Ochigava’s motives were not immediately clear, but his apparent methods had been seen “time and time again” by Jeffries, who noted many stowaways are clever and determined.
“I vividly remember a homeless person getting a boarding pass and trying to get to a checkpoint,” the security expert said of his time at LAX.
“They would pick up boarding passes out of a kiosk, if someone printed an extra boarding pass, they don’t have an ID, but they’ll try to use that boarding pass to try to get into a checkpoint, and sometimes they’ll navigate their way through,” Jefferies added.
“There were, from time to time, not very frequent, but we would have folks that would circumvent getting through the checkpoint to get screened and then try to board an aircraft,” he said, adding that as far as he knew, no one snuck onto a plane at LAX under his watch.

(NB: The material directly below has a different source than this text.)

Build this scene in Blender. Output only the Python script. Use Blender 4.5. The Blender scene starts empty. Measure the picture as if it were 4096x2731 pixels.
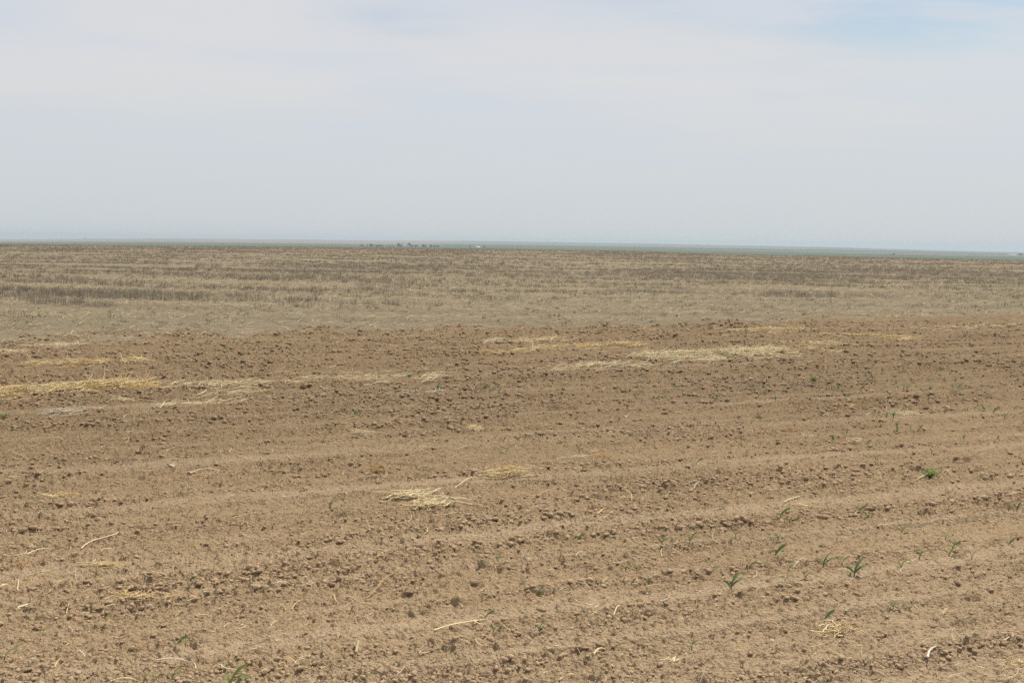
import bpy, math, random
import numpy as np
from mathutils import Vector, Matrix

scene = bpy.context.scene
COL = scene.collection
RNG = np.random.default_rng(11)
random.seed(5)
R = math.radians

# ------------------------------------------------------------------ camera
W, HGT, F = 4096.0, 2731.0, 4400.0
CAMZ = 1.70
PITCH = math.atan(403.5 / F)
ROLL = math.atan(0.012)
cam_data = bpy.data.cameras.new("camera")
cam_data.sensor_width = 36.0
cam_data.lens = F / W * 36.0
cam_data.clip_start = 0.05
cam_data.clip_end = 60000
cam = bpy.data.objects.new("camera", cam_data)
COL.objects.link(cam)
ROT = Matrix.Rotation(math.pi / 2 - PITCH, 3, 'X') @ Matrix.Rotation(ROLL, 3, 'Z')
cam.matrix_world = Matrix.Translation((0, 0, CAMZ)) @ ROT.to_4x4()
scene.camera = cam


def ray(px, py):
    d = ROT @ Vector(((px - W / 2) / F, -(py - HGT / 2) / F, -1.0))
    return d


def ground(px, py, z=0.0):
    """place on the ground seen at a pixel of the photograph"""
    d = ray(px, py)
    t = (z - CAMZ) / d.z
    return (d.x * t, d.y * t)


def resid(px, py):
    """pixels below eye level"""
    return py - (962 + 0.012 * (px - 2048))


# ------------------------------------------------------------------ noise
def _hash(ix, iy, seed):
    h = (ix.astype(np.int64) * 374761393 + iy.astype(np.int64) * 668265263 + seed * 974634777) & 0xFFFFFFFF
    h = ((h ^ (h >> 13)) * 1274126177) & 0xFFFFFFFF
    h = ((h ^ (h >> 16)) * 2246822519) & 0xFFFFFFFF
    return ((h ^ (h >> 15)) & 0xFFFFFF).astype(np.float32) / np.float32(0x1000000)


def vnoise(x, y, seed):
    fx = np.floor(x); fy = np.floor(y)
    ix = fx.astype(np.int64); iy = fy.astype(np.int64)
    tx = (x - fx).astype(np.float32); ty = (y - fy).astype(np.float32)
    out = 0
    sx = tx * tx * tx * (tx * (tx * 6 - 15) + 10); sy = ty * ty * ty * (ty * (ty * 6 - 15) + 10)
    for dx in (0, 1):
        for dy in (0, 1):
            a = _hash(ix + dx, iy + dy, seed) * np.float32(2 * math.pi)
            g = np.cos(a) * (tx - dx) + np.sin(a) * (ty - dy)
            out = out + g * (sx if dx else 1 - sx) * (sy if dy else 1 - sy)
    return out * 1.4


def fbm(x, y, seed, octv=3, gain=0.5):
    s = 0; a = 1.0
    for k in range(octv):
        s = s + a * vnoise(x * 2 ** k + 13.1 * k, y * 2 ** k + 7.7 * k, seed + k)
        a *= gain
    return s


def smooth(a, b, x):
    t = np.clip((x - a) / (b - a), 0, 1)
    return t * t * (3 - 2 * t)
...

Officials are now embarking on a “very detailed” investigation to figure out how exactly Ochigava pulled it off, and who should be held accountable, Jeffries said, adding the probe’s findings would not be made public.
Copenhagen Airport confirmed as much after the Nov. 3 breach, saying in a statement it had “provided photo and video material to the authorities who are investigating the case.”
Jeffries warned that stowaways would continue to try to breach security and fly for free, and sometimes succeed, but said that there would be “less of an opportunity” for them as biometrics become more prevalent in airport security.
“He’s not the first and he’s not going to be the last.”